When processing tomatoes for marinara, salsa, and ketchup, cut down the cooking time and preserve the extra liquid for a vegetable broth base for soup or cooking rice.
Puree your tomatoes, then pour the puree into a lined colander that is resting over a large stockpot. (I use a flour sack towel for lining the colander.)
Let it drain anywhere from 2 hours to overnight. The longer it drains, of course, the less liquid will remain in the sauce. The liquid that drains off can then be processed as a tomato broth for soup.
You’ll be left with thick tomato-ey goodness that doesn’t require a half-day of cooking to reach the proper consistency.
Canning Tomato Broth
- Strain your liquid as described above.
- Pour this into a sanitized quart jar.
- Add a dash of salt to each jar. If you are water bath canning, add 2 tbsp of lemon juice to each jar. If you are pressure canning, the lemon juice is not necessary.
- In a water bath canner, process your broth for 40 minutes at sea level, adjusting for altitude. Alternatively, you can process the broth in your pressure canner for 20 minutes at 10 pounds of pressure, adjusting for altitude.

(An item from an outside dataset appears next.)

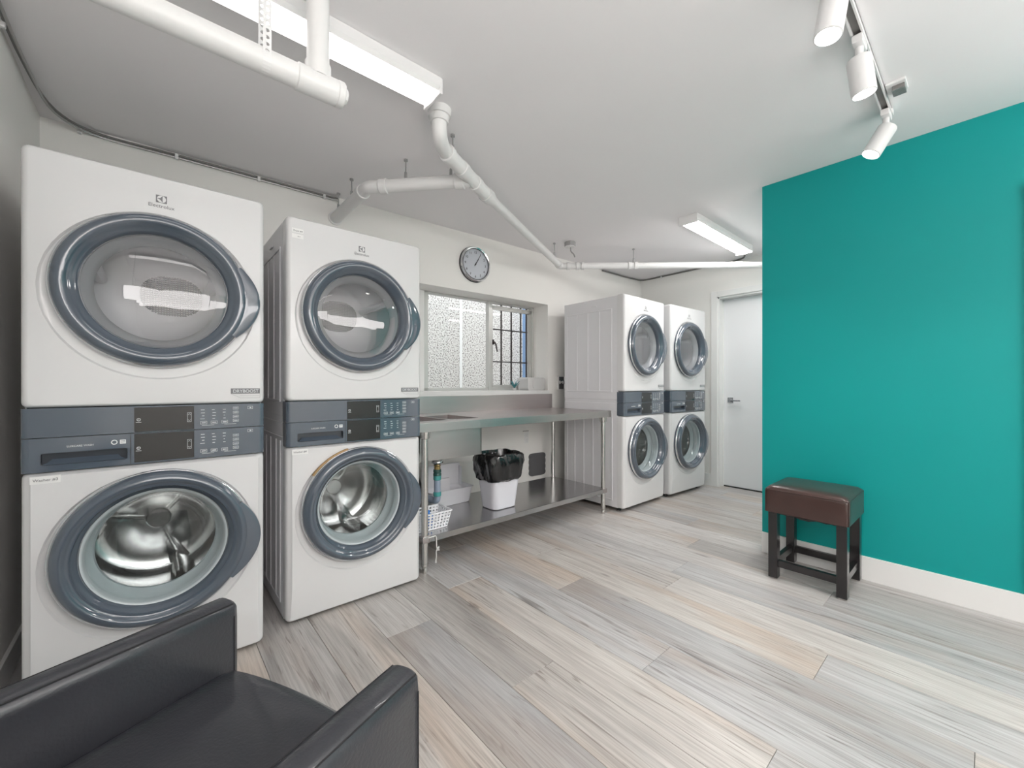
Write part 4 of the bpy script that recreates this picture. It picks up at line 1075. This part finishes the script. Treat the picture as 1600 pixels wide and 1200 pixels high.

The liquid will separate and you will have tomato “sediment” at the bottom. (See the photo) This is perfectly normal. Just shake the jar before using it to mix the liquid and the pulp. This broth can be used as a base for soup, in place of liquid for cooking meat in the crock pot, or for cooking rice.
More Tomato Canning Recipes
For even more recipes, check out my canning website and my canning cookbook.
Recommended products
I use the following products when preserving tomatoes. (You probably already have many of these in your kitchen!)
Excelsteel 16 Quart Stainless Steel Stockpot
Presto 23-Quart Pressure Canner
Granite Ware Water Bath Canner
Flour Sack Towels
How do you preserve tomatoes?
What is your favorite way to preserve tomatoes? Share in the comments below!
Extremely helpful. We have so many tomatoes this year, they’re like the zombies in the walking dead – think you got them all, turn around and there’s another dozen of them.
Definitely freezing is my favourite way to go. So easy and versatile. I have slow-roasted tomatoes too but they are so tasty that they don’t last longer than a few days so I’ve never gotten around to preserving them!
I like to slice them about 1/8th inch thick, briefly coat them in vinegar, place the slices on metal cooling racks and put them in the sun for a few hours. The sun dries the slices into a kind of delicious fruit leather that you can add to all sorts of savory dishes. I’ve not had problems with flies but if you’re worried get some of those picnic protector cage things.
We use our Victoria Strainer and process our Romas. We turn the tomato goodness into 120 or so quarts adding celery, peppers, carrots, sugar, salt, oil and seasonings. This gives us the ability to make soups, spaghetti sauce, chili, awesome bloody mary’s etc. We cook it long enough to bring it to a boil for canning. We use it all year long and give a lot away. Liquid gold!